▶ _Records with scene code_
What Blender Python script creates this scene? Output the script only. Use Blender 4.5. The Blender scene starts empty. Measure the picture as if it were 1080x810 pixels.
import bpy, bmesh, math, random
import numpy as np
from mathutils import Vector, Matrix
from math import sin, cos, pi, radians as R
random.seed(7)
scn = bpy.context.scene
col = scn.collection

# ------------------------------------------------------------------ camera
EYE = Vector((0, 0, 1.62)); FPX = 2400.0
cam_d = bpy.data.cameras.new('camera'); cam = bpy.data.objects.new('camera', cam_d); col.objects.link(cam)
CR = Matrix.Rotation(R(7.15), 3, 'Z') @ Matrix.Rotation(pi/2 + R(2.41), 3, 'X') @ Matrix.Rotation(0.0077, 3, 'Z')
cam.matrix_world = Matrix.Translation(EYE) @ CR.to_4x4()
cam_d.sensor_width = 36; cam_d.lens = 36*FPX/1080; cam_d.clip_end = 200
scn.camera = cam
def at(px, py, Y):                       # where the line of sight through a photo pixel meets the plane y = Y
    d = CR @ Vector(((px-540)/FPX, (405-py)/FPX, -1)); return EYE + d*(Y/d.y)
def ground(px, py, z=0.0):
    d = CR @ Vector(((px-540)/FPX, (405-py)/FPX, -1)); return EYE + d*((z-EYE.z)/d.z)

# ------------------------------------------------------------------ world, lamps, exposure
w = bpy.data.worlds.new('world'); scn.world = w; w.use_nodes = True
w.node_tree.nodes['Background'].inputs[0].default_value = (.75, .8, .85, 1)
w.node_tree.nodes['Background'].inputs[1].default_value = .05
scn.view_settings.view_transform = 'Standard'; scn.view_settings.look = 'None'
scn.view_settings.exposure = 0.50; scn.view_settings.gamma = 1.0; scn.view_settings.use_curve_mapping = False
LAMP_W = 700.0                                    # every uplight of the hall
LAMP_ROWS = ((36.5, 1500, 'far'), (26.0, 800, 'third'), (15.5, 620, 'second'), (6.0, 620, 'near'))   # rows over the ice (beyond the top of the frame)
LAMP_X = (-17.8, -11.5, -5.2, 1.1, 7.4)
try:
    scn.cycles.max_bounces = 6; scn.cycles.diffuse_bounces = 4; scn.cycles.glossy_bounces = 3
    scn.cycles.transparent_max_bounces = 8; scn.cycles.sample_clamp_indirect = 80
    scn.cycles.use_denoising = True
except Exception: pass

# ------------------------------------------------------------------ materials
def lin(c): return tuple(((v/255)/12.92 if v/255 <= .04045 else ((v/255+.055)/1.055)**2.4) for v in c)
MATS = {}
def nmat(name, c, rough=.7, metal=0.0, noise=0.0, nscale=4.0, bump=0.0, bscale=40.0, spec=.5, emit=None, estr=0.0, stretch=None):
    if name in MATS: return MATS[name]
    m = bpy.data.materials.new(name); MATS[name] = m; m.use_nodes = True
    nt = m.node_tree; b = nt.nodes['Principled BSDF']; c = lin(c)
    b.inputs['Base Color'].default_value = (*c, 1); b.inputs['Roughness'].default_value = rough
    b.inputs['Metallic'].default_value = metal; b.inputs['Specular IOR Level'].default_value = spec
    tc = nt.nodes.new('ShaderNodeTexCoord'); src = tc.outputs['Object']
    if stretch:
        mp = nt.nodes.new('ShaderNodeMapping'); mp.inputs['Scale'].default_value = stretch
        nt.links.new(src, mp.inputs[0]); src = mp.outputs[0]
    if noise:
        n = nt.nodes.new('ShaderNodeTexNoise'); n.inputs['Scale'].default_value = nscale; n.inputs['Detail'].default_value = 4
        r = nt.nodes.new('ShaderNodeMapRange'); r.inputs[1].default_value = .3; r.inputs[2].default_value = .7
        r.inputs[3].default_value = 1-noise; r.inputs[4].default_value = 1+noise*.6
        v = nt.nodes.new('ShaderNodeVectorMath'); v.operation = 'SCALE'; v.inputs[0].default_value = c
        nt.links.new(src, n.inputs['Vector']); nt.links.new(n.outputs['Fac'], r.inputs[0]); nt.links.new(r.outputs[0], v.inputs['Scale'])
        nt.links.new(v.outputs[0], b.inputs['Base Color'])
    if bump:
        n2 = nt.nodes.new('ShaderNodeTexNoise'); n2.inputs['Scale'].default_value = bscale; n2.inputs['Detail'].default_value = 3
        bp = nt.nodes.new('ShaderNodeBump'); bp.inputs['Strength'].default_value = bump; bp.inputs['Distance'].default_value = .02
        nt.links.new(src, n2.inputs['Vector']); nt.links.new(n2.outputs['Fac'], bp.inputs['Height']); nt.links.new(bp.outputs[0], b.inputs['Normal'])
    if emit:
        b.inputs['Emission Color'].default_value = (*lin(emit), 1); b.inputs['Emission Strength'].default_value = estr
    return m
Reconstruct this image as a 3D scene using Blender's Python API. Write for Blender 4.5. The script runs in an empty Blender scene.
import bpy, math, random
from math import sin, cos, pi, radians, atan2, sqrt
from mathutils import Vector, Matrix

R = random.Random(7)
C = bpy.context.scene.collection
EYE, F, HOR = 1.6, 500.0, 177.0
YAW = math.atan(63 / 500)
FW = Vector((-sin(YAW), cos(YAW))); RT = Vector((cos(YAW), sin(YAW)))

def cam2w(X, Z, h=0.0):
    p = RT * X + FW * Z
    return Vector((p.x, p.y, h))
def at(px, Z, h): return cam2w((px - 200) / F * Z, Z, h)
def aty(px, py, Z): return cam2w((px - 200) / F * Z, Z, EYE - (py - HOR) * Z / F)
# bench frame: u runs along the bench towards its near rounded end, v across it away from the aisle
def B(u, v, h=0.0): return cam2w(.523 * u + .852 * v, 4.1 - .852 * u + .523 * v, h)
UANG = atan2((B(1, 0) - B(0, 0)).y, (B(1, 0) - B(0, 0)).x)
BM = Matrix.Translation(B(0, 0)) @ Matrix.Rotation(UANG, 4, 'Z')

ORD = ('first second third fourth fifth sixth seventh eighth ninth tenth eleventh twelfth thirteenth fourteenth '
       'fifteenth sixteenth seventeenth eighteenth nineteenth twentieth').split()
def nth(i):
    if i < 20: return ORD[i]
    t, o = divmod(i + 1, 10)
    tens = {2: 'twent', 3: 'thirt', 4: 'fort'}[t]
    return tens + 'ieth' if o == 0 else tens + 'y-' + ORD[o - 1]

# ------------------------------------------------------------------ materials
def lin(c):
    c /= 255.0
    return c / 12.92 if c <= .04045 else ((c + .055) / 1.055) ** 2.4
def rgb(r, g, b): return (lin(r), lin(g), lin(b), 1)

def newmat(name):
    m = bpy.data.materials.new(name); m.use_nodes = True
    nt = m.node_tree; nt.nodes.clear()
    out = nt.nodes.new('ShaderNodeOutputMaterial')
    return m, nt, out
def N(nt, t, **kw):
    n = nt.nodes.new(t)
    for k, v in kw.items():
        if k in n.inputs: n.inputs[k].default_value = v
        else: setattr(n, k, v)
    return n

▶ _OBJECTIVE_
Reproduce the records word for word.

▶ _SOLVED EXERCISE_
What Blender Python script creates this scene? Output the script only. Use Blender 4.5. The Blender scene starts empty. Measure the picture as if it were 1080x810 pixels.
import bpy, bmesh, math, random
import numpy as np
from mathutils import Vector, Matrix
from math import sin, cos, pi, radians as R
random.seed(7)
scn = bpy.context.scene
col = scn.collection

# ------------------------------------------------------------------ camera
EYE = Vector((0, 0, 1.62)); FPX = 2400.0
cam_d = bpy.data.cameras.new('camera'); cam = bpy.data.objects.new('camera', cam_d); col.objects.link(cam)
CR = Matrix.Rotation(R(7.15), 3, 'Z') @ Matrix.Rotation(pi/2 + R(2.41), 3, 'X') @ Matrix.Rotation(0.0077, 3, 'Z')
cam.matrix_world = Matrix.Translation(EYE) @ CR.to_4x4()
cam_d.sensor_width = 36; cam_d.lens = 36*FPX/1080; cam_d.clip_end = 200
scn.camera = cam
def at(px, py, Y):                       # where the line of sight through a photo pixel meets the plane y = Y
    d = CR @ Vector(((px-540)/FPX, (405-py)/FPX, -1)); return EYE + d*(Y/d.y)
def ground(px, py, z=0.0):
    d = CR @ Vector(((px-540)/FPX, (405-py)/FPX, -1)); return EYE + d*((z-EYE.z)/d.z)

# ------------------------------------------------------------------ world, lamps, exposure
w = bpy.data.worlds.new('world'); scn.world = w; w.use_nodes = True
w.node_tree.nodes['Background'].inputs[0].default_value = (.75, .8, .85, 1)
w.node_tree.nodes['Background'].inputs[1].default_value = .05
scn.view_settings.view_transform = 'Standard'; scn.view_settings.look = 'None'
scn.view_settings.exposure = 0.50; scn.view_settings.gamma = 1.0; scn.view_settings.use_curve_mapping = False
LAMP_W = 700.0                                    # every uplight of the hall
LAMP_ROWS = ((36.5, 1500, 'far'), (26.0, 800, 'third'), (15.5, 620, 'second'), (6.0, 620, 'near'))   # rows over the ice (beyond the top of the frame)
LAMP_X = (-17.8, -11.5, -5.2, 1.1, 7.4)
try:
    scn.cycles.max_bounces = 6; scn.cycles.diffuse_bounces = 4; scn.cycles.glossy_bounces = 3
    scn.cycles.transparent_max_bounces = 8; scn.cycles.sample_clamp_indirect = 80
    scn.cycles.use_denoising = True
except Exception: pass

# ------------------------------------------------------------------ materials
def lin(c): return tuple(((v/255)/12.92 if v/255 <= .04045 else ((v/255+.055)/1.055)**2.4) for v in c)
MATS = {}
def nmat(name, c, rough=.7, metal=0.0, noise=0.0, nscale=4.0, bump=0.0, bscale=40.0, spec=.5, emit=None, estr=0.0, stretch=None):
    if name in MATS: return MATS[name]
    m = bpy.data.materials.new(name); MATS[name] = m; m.use_nodes = True
    nt = m.node_tree; b = nt.nodes['Principled BSDF']; c = lin(c)
    b.inputs['Base Color'].default_value = (*c, 1); b.inputs['Roughness'].default_value = rough
    b.inputs['Metallic'].default_value = metal; b.inputs['Specular IOR Level'].default_value = spec
    tc = nt.nodes.new('ShaderNodeTexCoord'); src = tc.outputs['Object']
    if stretch:
        mp = nt.nodes.new('ShaderNodeMapping'); mp.inputs['Scale'].default_value = stretch
        nt.links.new(src, mp.inputs[0]); src = mp.outputs[0]
    if noise:
        n = nt.nodes.new('ShaderNodeTexNoise'); n.inputs['Scale'].default_value = nscale; n.inputs['Detail'].default_value = 4
        r = nt.nodes.new('ShaderNodeMapRange'); r.inputs[1].default_value = .3; r.inputs[2].default_value = .7
        r.inputs[3].default_value = 1-noise; r.inputs[4].default_value = 1+noise*.6
        v = nt.nodes.new('ShaderNodeVectorMath'); v.operation = 'SCALE'; v.inputs[0].default_value = c
        nt.links.new(src, n.inputs['Vector']); nt.links.new(n.outputs['Fac'], r.inputs[0]); nt.links.new(r.outputs[0], v.inputs['Scale'])
        nt.links.new(v.outputs[0], b.inputs['Base Color'])
    if bump:
        n2 = nt.nodes.new('ShaderNodeTexNoise'); n2.inputs['Scale'].default_value = bscale; n2.inputs['Detail'].default_value = 3
        bp = nt.nodes.new('ShaderNodeBump'); bp.inputs['Strength'].default_value = bump; bp.inputs['Distance'].default_value = .02
        nt.links.new(src, n2.inputs['Vector']); nt.links.new(n2.outputs['Fac'], bp.inputs['Height']); nt.links.new(bp.outputs[0], b.inputs['Normal'])
    if emit:
        b.inputs['Emission Color'].default_value = (*lin(emit), 1); b.inputs['Emission Strength'].default_value = estr
    return m
Reconstruct this image as a 3D scene using Blender's Python API. Write for Blender 4.5. The script runs in an empty Blender scene.
import bpy, math, random
from math import sin, cos, pi, radians, atan2, sqrt
from mathutils import Vector, Matrix

R = random.Random(7)
C = bpy.context.scene.collection
EYE, F, HOR = 1.6, 500.0, 177.0
YAW = math.atan(63 / 500)
FW = Vector((-sin(YAW), cos(YAW))); RT = Vector((cos(YAW), sin(YAW)))

def cam2w(X, Z, h=0.0):
    p = RT * X + FW * Z
    return Vector((p.x, p.y, h))
def at(px, Z, h): return cam2w((px - 200) / F * Z, Z, h)
def aty(px, py, Z): return cam2w((px - 200) / F * Z, Z, EYE - (py - HOR) * Z / F)
# bench frame: u runs along the bench towards its near rounded end, v across it away from the aisle
def B(u, v, h=0.0): return cam2w(.523 * u + .852 * v, 4.1 - .852 * u + .523 * v, h)
UANG = atan2((B(1, 0) - B(0, 0)).y, (B(1, 0) - B(0, 0)).x)
BM = Matrix.Translation(B(0, 0)) @ Matrix.Rotation(UANG, 4, 'Z')

ORD = ('first second third fourth fifth sixth seventh eighth ninth tenth eleventh twelfth thirteenth fourteenth '
       'fifteenth sixteenth seventeenth eighteenth nineteenth twentieth').split()
def nth(i):
    if i < 20: return ORD[i]
    t, o = divmod(i + 1, 10)
    tens = {2: 'twent', 3: 'thirt', 4: 'fort'}[t]
    return tens + 'ieth' if o == 0 else tens + 'y-' + ORD[o - 1]

# ------------------------------------------------------------------ materials
def lin(c):
    c /= 255.0
    return c / 12.92 if c <= .04045 else ((c + .055) / 1.055) ** 2.4
def rgb(r, g, b): return (lin(r), lin(g), lin(b), 1)

def newmat(name):
    m = bpy.data.materials.new(name); m.use_nodes = True
    nt = m.node_tree; nt.nodes.clear()
    out = nt.nodes.new('ShaderNodeOutputMaterial')
    return m, nt, out
def N(nt, t, **kw):
    n = nt.nodes.new(t)
    for k, v in kw.items():
        if k in n.inputs: n.inputs[k].default_value = v
        else: setattr(n, k, v)
    return n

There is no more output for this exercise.